**DATA SHOWN**

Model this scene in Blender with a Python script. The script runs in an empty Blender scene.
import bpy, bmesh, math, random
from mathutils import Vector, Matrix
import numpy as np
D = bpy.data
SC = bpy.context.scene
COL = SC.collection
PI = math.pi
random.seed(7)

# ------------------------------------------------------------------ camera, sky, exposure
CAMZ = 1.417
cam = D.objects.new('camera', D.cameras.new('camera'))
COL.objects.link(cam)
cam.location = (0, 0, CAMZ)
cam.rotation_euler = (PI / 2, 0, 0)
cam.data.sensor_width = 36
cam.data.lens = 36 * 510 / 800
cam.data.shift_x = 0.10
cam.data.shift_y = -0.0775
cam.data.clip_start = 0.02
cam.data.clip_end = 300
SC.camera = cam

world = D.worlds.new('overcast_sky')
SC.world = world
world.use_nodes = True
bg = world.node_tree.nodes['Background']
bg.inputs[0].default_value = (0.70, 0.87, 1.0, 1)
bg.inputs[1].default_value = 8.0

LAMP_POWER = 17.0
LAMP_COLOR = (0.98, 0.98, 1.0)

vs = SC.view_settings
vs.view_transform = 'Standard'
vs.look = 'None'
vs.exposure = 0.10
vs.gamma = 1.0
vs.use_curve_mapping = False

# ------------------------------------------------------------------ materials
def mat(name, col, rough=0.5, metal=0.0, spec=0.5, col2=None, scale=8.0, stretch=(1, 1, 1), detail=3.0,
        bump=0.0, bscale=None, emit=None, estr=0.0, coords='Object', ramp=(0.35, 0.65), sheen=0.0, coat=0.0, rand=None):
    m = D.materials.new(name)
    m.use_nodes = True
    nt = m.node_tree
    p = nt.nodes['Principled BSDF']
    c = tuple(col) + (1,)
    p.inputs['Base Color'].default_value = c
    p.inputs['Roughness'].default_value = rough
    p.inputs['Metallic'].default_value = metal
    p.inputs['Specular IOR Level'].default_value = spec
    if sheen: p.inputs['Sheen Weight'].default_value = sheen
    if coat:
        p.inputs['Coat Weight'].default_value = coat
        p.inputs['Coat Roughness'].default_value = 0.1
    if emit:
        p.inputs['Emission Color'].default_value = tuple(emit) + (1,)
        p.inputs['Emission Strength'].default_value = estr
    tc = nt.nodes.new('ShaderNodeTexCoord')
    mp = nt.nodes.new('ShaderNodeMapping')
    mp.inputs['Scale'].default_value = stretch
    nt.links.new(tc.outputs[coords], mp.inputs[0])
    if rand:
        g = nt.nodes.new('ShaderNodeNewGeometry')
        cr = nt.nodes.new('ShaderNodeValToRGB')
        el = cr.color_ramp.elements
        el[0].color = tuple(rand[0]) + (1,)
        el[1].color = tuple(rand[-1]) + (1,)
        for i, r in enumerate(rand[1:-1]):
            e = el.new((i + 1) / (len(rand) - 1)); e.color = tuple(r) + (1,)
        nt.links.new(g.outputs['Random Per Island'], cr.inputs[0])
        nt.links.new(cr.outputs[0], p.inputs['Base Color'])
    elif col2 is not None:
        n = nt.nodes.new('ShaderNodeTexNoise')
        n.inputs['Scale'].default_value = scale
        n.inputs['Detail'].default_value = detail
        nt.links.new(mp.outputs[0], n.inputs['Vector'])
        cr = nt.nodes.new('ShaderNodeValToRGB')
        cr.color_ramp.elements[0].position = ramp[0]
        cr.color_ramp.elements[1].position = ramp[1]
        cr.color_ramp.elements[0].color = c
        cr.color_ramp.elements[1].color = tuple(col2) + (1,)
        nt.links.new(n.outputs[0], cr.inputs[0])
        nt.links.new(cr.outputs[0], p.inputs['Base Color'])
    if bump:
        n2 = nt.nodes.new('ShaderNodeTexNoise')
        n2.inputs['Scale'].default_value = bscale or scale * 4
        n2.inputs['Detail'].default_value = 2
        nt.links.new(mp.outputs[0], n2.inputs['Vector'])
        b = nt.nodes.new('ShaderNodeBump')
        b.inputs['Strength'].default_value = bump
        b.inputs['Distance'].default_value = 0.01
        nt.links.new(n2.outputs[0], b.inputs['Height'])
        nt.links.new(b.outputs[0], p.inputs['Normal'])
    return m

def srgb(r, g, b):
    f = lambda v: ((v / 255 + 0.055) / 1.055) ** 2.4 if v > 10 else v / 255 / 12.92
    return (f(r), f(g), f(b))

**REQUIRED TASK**
Without changing anything, quote the lines from the top of the data to the line that contains "vs.use_curve_mapping = False", including that line.

**CORRECT RESULT**
Model this scene in Blender with a Python script. The script runs in an empty Blender scene.
import bpy, bmesh, math, random
from mathutils import Vector, Matrix
import numpy as np
D = bpy.data
SC = bpy.context.scene
COL = SC.collection
PI = math.pi
random.seed(7)

# ------------------------------------------------------------------ camera, sky, exposure
CAMZ = 1.417
cam = D.objects.new('camera', D.cameras.new('camera'))
COL.objects.link(cam)
cam.location = (0, 0, CAMZ)
cam.rotation_euler = (PI / 2, 0, 0)
cam.data.sensor_width = 36
cam.data.lens = 36 * 510 / 800
cam.data.shift_x = 0.10
cam.data.shift_y = -0.0775
cam.data.clip_start = 0.02
cam.data.clip_end = 300
SC.camera = cam

world = D.worlds.new('overcast_sky')
SC.world = world
world.use_nodes = True
bg = world.node_tree.nodes['Background']
bg.inputs[0].default_value = (0.70, 0.87, 1.0, 1)
bg.inputs[1].default_value = 8.0

LAMP_POWER = 17.0
LAMP_COLOR = (0.98, 0.98, 1.0)

vs = SC.view_settings
vs.view_transform = 'Standard'
vs.look = 'None'
vs.exposure = 0.10
vs.gamma = 1.0
vs.use_curve_mapping = False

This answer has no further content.